直線をはしっているときは、「ちかづいている」と「すぎさってゆく」の、どちらがまさるのだろうか。どちらのまさるともなく、距離という概念のなかみがさらさらこすれ、そこからぎんいろがあふれだすような錯覚をかんじるのではないか。せかいがフロントガラスのなか縦に伸縮して、それのみをクルマ本体のおもみが昂奮しながらはこんでいる。なにもかもが、すばやく、ぎんいろだ。とりわけ秋の野道をひとり驀進するときには。
円の軌道そのものを走ることは、そのようにしつらえられた軌道をゆく以外ふだん経験できない。それでも「いま走りぬけている」弧が、じっさいは途切れている円周のかなりの割合だと体感すると、せかいを変えてゆくいろが走路から湧きだすのではないか。視界ではなく、ドライバーのからだのいろを変えるように。

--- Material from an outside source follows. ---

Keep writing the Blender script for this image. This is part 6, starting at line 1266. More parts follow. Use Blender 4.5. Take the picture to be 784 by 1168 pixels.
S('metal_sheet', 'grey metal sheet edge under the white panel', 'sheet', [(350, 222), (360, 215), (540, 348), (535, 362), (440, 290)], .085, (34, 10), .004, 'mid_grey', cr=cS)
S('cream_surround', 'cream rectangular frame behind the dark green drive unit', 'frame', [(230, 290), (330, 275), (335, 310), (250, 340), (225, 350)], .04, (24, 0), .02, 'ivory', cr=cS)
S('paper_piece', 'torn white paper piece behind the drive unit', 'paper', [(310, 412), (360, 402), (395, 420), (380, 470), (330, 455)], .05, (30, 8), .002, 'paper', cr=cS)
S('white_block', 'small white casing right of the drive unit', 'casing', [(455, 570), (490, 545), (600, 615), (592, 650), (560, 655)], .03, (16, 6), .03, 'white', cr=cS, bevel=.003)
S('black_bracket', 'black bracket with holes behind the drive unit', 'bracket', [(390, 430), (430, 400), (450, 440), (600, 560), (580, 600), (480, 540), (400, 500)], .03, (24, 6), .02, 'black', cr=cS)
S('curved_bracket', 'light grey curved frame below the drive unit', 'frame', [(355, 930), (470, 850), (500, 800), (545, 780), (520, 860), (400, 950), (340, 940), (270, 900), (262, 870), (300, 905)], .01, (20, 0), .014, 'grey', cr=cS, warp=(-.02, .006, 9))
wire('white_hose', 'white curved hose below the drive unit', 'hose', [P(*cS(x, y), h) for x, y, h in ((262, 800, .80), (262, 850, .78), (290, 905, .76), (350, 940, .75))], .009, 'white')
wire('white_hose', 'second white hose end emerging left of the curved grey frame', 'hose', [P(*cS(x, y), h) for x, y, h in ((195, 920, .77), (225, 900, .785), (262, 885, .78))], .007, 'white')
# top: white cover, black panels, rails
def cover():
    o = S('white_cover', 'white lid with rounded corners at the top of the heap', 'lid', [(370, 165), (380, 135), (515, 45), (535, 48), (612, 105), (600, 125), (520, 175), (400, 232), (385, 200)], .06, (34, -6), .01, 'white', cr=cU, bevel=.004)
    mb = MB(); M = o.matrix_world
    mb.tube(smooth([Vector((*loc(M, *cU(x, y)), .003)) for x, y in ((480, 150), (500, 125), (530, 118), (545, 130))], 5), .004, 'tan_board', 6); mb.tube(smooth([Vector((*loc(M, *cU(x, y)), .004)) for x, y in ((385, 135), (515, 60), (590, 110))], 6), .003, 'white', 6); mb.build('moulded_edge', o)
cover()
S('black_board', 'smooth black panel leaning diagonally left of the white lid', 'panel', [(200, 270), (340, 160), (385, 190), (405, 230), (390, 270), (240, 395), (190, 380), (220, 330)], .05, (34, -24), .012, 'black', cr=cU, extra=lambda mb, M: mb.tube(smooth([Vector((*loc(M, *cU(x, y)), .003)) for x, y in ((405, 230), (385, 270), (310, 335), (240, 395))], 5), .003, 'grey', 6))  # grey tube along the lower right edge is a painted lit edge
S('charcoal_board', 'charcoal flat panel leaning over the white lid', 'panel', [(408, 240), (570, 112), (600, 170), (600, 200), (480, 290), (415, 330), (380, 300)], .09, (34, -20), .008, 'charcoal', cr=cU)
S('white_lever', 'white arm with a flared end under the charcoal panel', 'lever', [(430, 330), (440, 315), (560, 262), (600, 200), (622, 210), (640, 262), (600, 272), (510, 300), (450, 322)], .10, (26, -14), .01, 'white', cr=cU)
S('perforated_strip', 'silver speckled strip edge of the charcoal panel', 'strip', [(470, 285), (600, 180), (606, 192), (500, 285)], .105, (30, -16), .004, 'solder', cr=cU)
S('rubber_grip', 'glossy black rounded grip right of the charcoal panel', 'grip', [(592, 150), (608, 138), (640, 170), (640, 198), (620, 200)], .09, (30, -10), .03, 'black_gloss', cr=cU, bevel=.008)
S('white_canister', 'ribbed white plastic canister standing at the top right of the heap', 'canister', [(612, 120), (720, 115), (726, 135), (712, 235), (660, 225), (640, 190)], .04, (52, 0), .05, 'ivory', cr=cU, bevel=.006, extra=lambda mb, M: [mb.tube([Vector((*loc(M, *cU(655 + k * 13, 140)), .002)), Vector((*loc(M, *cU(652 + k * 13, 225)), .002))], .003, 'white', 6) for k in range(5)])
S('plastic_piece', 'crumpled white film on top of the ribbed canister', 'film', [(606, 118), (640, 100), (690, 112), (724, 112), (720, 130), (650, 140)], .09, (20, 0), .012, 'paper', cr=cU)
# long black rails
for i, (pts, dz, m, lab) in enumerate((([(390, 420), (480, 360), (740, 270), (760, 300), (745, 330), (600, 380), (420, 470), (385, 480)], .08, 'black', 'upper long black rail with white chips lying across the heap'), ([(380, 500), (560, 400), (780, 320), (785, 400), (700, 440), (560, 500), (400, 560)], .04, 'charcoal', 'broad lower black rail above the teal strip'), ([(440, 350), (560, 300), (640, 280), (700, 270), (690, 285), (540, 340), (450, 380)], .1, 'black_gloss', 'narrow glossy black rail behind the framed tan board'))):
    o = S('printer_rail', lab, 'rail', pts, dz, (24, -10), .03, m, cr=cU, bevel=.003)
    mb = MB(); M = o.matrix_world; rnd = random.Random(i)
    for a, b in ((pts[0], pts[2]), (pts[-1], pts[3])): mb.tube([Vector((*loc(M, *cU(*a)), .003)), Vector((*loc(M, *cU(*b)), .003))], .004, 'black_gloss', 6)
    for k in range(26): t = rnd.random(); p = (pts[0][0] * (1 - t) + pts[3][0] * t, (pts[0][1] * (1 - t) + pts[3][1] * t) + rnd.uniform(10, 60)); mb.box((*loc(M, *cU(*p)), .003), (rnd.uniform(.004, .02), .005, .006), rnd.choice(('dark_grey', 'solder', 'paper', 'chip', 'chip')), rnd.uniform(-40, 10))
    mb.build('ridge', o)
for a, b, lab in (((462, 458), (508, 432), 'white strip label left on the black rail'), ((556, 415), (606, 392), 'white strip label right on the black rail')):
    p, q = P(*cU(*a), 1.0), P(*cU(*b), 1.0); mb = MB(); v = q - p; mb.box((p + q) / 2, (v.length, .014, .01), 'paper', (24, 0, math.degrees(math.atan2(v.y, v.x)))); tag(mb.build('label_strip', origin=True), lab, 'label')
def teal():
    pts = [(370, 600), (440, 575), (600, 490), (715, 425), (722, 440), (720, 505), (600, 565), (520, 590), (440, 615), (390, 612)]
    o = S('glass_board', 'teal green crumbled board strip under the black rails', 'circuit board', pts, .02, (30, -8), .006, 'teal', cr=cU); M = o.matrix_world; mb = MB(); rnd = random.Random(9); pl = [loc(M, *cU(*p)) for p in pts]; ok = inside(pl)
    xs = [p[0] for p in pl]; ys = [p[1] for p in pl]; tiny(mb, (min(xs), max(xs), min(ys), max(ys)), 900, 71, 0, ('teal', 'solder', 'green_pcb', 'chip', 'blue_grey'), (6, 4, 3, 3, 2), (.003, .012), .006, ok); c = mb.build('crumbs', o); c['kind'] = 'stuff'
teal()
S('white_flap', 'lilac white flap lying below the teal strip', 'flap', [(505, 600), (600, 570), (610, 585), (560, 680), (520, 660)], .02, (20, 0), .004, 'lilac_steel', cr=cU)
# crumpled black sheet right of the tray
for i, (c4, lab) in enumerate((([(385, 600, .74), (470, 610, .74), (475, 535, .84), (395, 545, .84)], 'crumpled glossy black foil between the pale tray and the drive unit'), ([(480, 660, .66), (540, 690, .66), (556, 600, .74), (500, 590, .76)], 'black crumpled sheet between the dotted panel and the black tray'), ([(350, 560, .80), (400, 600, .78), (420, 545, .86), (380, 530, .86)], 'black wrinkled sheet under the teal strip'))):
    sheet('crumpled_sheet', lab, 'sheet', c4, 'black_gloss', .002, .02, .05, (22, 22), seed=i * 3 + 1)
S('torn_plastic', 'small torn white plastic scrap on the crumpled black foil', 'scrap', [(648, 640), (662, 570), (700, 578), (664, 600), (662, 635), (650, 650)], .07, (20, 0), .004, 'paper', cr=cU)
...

かんぜんに円形の島があり、そのすべての海岸線に道が敷かれクルマを走行させても、すべて円形を走りきったと自覚するためには、もとの場所にふたたびたどりつく時間がひつようだ。こういういとなみには達成の意識がからむから、ずいぶんとたいくつだろう。道のつながりもさして意味なく、海の東西南北をずっと横にできたことが一周の意味だったと気づくまでは夢想的にもなれないだろう。
そうではなく、弧上をまがりつづけているある持続が、フロントガラスごしの光景を横にながれさせ、その視界そのものが、せかいを構成している部分的な円になやまされることにつながっていると知れば、クルマの運転も孤立的になる。円をかんぜんとみなす世界観では弧が潜勢なのだから、おおきなカーヴを運転するのも時間内の潜勢にともされることで、まがっているうごきだってすすんでいるうごきに敵対的だ。進行が挫折する危機感がはしって、カーヴの終わるのが習いなら、せかいを変えるいろも光景ではなく、みえない縫合と関係がある。そういう嘘めいたゆらめきが、すぎさっている地勢なのだ。
それでいつも風向計が光景ではなく縫合をうみだしていると、泣きたいようなきもちでじぶんのからだに刻印する。それとともに、絶望的な円錐をきりだしてゆく。円錐状の島が走路に数々できる。とりわけうねうね蛇身をえがく、枯葉だらけの峠道をすぎてゆくときには。